1. Bölge adliye mahkemelerinin nihai kararlarının bozulması 6100 sayılı Kanun’un 371 inci maddesinde yer alan sebeplerden birinin varlığı hâlinde mümkündür.

2. Tapu Kadastro Genel Müdürlüğü Parsel Sorgu Uygulaması ve UYAP sisteminde bulunan Tapu ve Kadastro Bilgi Sistemi (TAKBİS) kayıtları üzerinden Dairemizce edinilen bilgiye göre; dava konusu 8429 ada 3 parsel sayılı taşınmazın yargılama devam ederken 04.12.2023 tarihinde imar uygulamasına tabi tutulması sonucu tapu kaydının kapatılıp, 8429 ada 12 ve 13 parsellere şuyulandırıldığı, 8429 ada 12 parsel sayılı taşınmazdan pay tahsis edilerek davacı adına yeni tapu kaydının oluştuğu anlaşılmıştır.
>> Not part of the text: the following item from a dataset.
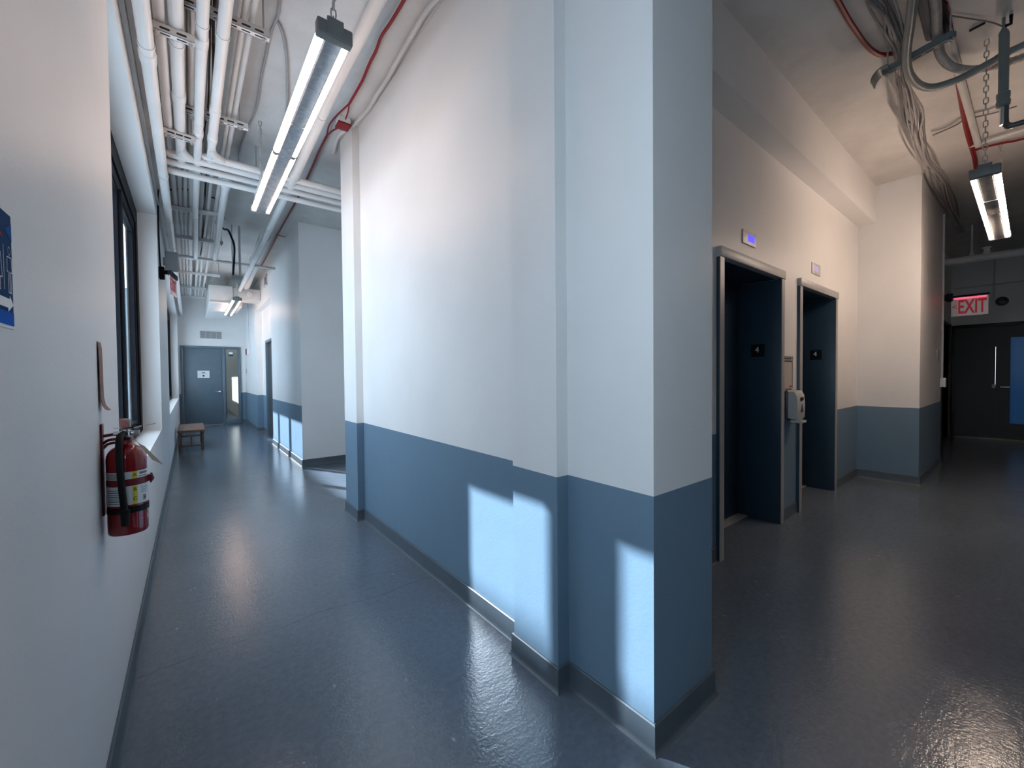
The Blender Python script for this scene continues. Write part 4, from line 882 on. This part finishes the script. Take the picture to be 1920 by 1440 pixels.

3. Bu durumda, Mahkemece en son imar uygulamasına ait şuyulandırma cetvelleri ilgili Belediyeden istendikten, dava konusu taşınmazın imar uygulaması sonucu hangi parsellere gittiğini gösterir tüm gitti kayıtlarıyla birlikte tapu kayıtları ilgili Tapu Müdürlüğünden getirtildikten, imar uygulaması sonucu yeni oluşan parsellerin imar planındaki özgülenme amacı ilgili Belediye Başkanlığından sorulduktan, şuyulandırma öncesi ve sonrası çaplı krokiler ilgili Kadastro Müdürlüğünden getirtiltildikten sonra, mahallinde yeniden keşif yapılarak, imar uygulaması sonucu oluşan yeni parsellerin tapu kaydı zemine uygulanıp, yeni oluşan parsellere davalı idarece fiilen el atılıp atılmadığı, fiilen el atılmasa bile dava konusu taşınmazın imar planındaki konumu, kamuya tahsisli alan olarak ayrılıp ayrılmadığının, kamuya özgülenme durumunun devam edip etmediğinin tespiti için bilirkişi kurulundan ek rapor alınarak sonucuna göre karar verilmesi gerektiğinden, bu husus bozmayı gerektirmiştir.

VI. KARAR

Açıklanan sebeplerle;

1. Davalı idare vekilinin temyiz itirazlarının kısmen kabulü ile İlk Derece Mahkemesi kararına karşı istinaf başvurusunun esastan reddine ilişkin Bölge Adliye Mahkemesi kararının ORTADAN KALDIRILMASINA

2. İlk Derece Mahkemesi kararının BOZULMASINA,

3. Bozma nedenine göre davalı idare vekilinin diğer temyiz itirazlarının şimdilik incelenmesine yer olmadığına,

Dosyanın İlk Derece Mahkemesine, kararın bir örneğinin Bölge Adliye Mahkemesine gönderilmesine,

21.05.2024 tarihinde oy birliğiyle karar verildi.